スーパーホーネットは、すでに空母艦載機として配備されているFA18ホーネットの改良型。退役を迎え、九月に米本土に撤収した戦闘機F14トムキャットの後継機です。第一〇二攻撃戦闘中隊に所属し、最終的に十三機が、キティホークの艦載機として厚木基地に配備されます。
キティホーク戦闘群は、アフガニスタンでの対テロ報復戦争(二〇〇一年)やイラク戦争で、空爆、ミサイル攻撃など重要な役割を果たしてきました。キティホークに搭載されたF14(第一五四戦闘中隊)は、イラク戦争で三百五十発以上、二十四万ポンド(約百八トン)の爆弾を投下しています。
これに代わる第一〇二攻撃戦闘中隊は、一九九一年の湾岸戦争に参加し、その後も二〇〇〇年までイラク南部での空爆・監視作戦(サザンウオッチ作戦)を続けてきた経歴をもちます。アフガニスタンでの対テロ報復戦争にも参加し、六百四十五発の爆弾を投下しています。(いずれも当時はF14を運用)
第五空母群司令部の資料は、スーパーホーネットの性能について、(1)作戦行動範囲が従来の機種より40%まで拡大可能(2)兵器および装備品装着ポイントが十一カ所に拡大−と指摘。「空対空、空対地双方の任務をこなすことができる」と強調しています。米ソ対決時代、おもに空中戦を想定して設計されたF14と比べて、より深く敵地に侵攻し、多種類の兵器を使用することができるというものです。
米海軍がスーパーホーネットを初めて実戦配備したのは昨年七月です。第一一五攻撃戦闘中隊に所属するスーパーホーネットが、空母リンカーンの艦載機として対イラク作戦に参加しました。サザンウオッチ作戦で、精密誘導兵器JDAM十二発を使用。多くの罪のない市民を殺傷したイラク戦争にも参加し、三十八万ポンド(約百七十トン)の爆弾、ミサイルを使用しました。
湾岸戦争や対テロ報復戦争の経験を持つ部隊に、イラク戦争で試された最新鋭攻撃機を配備し、日本に駐留させる−。米海軍が唯一、海外に前進配備しているキティホーク戦闘群が侵略部隊としての能力をいっそう高めたことを意味します。
スーパーホーネットは、ホーネットと比べてエンジン出力が35%増大しています。その結果、米国でも爆音被害が深刻になっており、配備計画が進んでいる米本土東部では、配備反対運動が起こっています。
空母艦載機部隊の大部分が配備されているオセアナ基地(バージニア州)周辺には四十万人の住民が生活しており、以前から爆音被害が深刻な問題となっています。

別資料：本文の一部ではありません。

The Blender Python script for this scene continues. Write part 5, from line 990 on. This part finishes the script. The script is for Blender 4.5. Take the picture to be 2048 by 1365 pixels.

同基地には二〇〇四年からスーパーホーネットが配備される計画になっており、住民からは強い懸念が表明されてきました。このため、米海軍は九月に、国家環境政策法にもとづいて環境影響調査を行い、(1)スーパーホーネットを分割配備する(2)着艦訓練場を遠隔地に建設する−と発表しました。
それでも、オセアナ基地周辺の騒音被害地域は10%近く拡大します。着艦訓練場建設候補地とされた自治体や住民は強い反対の意思を表明しています。
厚木基地滑走路の南側に位置する綾瀬市の測定によると、スーパーホーネット四機が同基地に着陸した際、一一一デシベルを記録しました。電車が通るときのガード下の騒音(一〇〇デシベル)を大きく上回りました。いまでも国内最悪の爆音被害にさらされている厚木基地の周辺では、住民の怒りと不安が高まっています。